### Instruction
Compile every line that includes the word "Blender".

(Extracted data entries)
• • • •

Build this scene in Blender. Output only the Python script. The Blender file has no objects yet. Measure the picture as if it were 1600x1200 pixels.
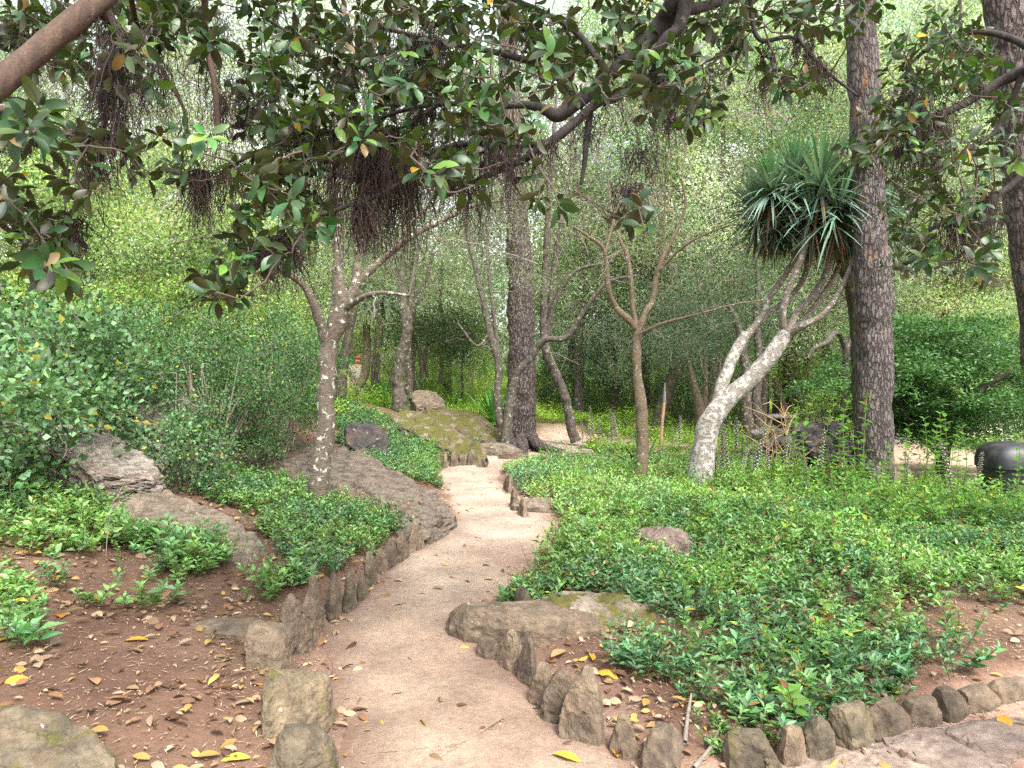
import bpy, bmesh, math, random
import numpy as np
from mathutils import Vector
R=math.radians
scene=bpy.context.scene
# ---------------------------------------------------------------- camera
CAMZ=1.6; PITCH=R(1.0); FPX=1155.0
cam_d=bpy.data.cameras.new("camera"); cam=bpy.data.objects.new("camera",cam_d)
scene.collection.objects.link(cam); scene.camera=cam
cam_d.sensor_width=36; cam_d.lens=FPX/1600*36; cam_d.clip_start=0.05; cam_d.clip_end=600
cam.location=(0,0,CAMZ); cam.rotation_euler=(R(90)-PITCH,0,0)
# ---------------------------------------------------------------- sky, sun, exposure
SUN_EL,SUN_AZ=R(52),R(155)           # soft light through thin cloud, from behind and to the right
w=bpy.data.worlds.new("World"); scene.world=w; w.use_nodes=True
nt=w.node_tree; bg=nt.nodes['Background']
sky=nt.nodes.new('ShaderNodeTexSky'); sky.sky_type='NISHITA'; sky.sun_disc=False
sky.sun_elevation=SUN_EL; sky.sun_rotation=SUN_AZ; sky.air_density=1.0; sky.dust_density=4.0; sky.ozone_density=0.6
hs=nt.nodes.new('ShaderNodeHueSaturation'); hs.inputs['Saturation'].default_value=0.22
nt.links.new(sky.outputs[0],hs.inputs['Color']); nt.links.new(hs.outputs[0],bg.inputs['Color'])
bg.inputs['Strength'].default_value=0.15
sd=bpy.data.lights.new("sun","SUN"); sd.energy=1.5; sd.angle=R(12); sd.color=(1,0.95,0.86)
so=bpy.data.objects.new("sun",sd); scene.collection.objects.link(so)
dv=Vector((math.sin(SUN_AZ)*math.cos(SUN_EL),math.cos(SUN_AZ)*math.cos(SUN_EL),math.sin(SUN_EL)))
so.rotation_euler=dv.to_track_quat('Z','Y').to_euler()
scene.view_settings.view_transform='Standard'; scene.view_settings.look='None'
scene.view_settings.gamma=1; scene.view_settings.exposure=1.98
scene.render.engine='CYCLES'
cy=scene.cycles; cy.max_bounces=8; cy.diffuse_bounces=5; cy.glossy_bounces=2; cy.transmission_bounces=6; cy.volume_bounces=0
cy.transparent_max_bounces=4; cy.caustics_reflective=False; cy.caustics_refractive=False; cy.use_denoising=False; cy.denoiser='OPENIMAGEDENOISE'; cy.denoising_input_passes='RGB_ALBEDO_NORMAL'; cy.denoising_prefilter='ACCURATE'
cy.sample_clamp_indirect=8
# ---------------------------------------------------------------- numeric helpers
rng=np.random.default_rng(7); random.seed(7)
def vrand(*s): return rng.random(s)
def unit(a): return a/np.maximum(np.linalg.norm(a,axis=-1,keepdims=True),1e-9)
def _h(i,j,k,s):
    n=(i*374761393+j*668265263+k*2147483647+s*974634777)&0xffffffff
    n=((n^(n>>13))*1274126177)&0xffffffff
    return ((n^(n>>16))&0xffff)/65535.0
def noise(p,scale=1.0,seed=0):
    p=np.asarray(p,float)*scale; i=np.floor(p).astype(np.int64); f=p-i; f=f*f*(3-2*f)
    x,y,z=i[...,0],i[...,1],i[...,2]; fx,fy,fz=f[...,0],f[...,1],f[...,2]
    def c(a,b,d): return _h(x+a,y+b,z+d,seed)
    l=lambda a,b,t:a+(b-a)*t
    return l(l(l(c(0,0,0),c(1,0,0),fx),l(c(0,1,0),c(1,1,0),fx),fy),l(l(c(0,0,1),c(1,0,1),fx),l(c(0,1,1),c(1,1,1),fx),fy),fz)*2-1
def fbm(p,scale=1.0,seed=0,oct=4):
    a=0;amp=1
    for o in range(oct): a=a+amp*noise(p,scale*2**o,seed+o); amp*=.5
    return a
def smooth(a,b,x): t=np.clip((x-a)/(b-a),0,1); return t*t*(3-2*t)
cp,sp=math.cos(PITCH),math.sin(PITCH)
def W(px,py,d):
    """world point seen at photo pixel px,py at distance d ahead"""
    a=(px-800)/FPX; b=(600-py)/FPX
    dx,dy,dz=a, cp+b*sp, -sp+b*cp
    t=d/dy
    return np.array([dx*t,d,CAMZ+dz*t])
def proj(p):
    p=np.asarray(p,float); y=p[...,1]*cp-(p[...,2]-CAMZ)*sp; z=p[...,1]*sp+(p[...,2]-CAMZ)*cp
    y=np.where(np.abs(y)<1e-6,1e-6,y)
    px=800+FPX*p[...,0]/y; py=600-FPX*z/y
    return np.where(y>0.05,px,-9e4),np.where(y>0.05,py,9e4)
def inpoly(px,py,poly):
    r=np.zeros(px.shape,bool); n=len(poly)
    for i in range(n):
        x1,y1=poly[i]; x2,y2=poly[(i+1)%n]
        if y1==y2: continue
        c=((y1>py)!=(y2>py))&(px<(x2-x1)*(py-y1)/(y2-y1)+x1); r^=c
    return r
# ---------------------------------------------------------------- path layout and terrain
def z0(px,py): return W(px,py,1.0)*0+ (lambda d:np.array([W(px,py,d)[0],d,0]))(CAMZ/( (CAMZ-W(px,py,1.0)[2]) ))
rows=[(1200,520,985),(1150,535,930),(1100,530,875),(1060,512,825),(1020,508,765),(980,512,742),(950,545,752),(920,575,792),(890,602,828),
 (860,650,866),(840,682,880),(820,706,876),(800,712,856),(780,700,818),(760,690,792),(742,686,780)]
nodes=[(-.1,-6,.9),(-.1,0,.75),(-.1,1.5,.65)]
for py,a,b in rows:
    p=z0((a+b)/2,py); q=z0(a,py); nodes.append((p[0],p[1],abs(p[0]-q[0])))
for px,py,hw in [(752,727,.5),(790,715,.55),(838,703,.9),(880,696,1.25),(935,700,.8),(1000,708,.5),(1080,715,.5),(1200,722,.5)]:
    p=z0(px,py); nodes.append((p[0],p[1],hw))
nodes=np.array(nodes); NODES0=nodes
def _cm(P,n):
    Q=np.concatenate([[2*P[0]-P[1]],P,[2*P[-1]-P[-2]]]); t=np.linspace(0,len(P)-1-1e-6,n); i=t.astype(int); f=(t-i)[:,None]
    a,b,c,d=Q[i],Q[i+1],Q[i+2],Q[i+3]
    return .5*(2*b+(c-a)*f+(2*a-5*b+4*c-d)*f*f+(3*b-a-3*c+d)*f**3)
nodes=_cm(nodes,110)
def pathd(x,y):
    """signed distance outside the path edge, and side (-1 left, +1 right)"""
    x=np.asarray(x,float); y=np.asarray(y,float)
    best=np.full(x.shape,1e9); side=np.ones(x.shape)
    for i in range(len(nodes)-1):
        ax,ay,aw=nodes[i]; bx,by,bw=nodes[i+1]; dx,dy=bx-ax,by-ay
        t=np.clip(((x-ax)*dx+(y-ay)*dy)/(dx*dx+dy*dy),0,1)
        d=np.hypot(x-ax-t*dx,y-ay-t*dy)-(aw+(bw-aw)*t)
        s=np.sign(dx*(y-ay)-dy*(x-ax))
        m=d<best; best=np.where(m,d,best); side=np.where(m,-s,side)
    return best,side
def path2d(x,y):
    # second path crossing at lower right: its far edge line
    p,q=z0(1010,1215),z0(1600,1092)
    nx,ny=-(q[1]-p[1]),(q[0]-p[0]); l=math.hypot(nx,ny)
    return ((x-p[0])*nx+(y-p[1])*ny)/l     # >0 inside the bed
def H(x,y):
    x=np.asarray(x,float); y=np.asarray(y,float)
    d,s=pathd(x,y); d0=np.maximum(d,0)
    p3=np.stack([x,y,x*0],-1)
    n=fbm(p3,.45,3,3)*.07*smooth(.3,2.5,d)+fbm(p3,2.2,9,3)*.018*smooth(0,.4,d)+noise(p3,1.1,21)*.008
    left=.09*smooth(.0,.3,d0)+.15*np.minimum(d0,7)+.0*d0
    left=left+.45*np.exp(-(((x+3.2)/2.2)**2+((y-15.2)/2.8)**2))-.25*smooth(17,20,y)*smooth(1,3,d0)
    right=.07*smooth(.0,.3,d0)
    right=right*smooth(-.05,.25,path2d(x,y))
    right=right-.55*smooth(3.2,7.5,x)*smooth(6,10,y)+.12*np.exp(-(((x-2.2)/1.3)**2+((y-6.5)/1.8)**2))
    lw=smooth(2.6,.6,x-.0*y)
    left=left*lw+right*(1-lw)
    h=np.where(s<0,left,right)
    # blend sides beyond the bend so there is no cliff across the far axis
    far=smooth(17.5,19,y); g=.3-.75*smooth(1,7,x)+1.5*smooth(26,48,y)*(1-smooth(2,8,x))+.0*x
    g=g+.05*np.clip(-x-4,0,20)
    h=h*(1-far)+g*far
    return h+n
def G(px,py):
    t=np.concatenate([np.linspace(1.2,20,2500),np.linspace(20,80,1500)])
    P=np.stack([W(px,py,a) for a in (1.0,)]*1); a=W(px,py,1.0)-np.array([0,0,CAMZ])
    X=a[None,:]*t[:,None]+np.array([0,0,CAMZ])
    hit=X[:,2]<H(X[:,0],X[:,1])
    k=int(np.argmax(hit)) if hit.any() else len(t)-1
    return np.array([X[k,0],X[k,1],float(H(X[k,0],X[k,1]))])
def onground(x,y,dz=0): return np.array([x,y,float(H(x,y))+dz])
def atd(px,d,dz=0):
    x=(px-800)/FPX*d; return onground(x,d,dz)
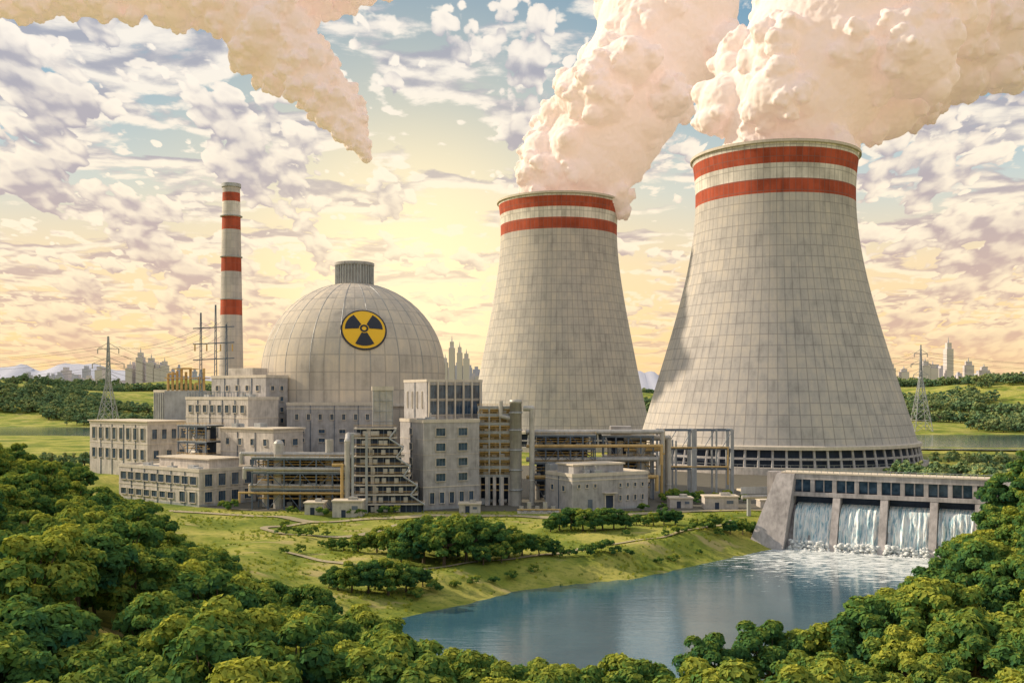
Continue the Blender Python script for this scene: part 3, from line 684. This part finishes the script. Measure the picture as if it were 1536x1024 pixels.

• • • •

### Right answer
Build this scene in Blender. Output only the Python script. The Blender file has no objects yet. Measure the picture as if it were 1600x1200 pixels.
Continue the Blender Python script for this scene: part 3, from line 684. This part finishes the script. Measure the picture as if it were 1536x1024 pixels.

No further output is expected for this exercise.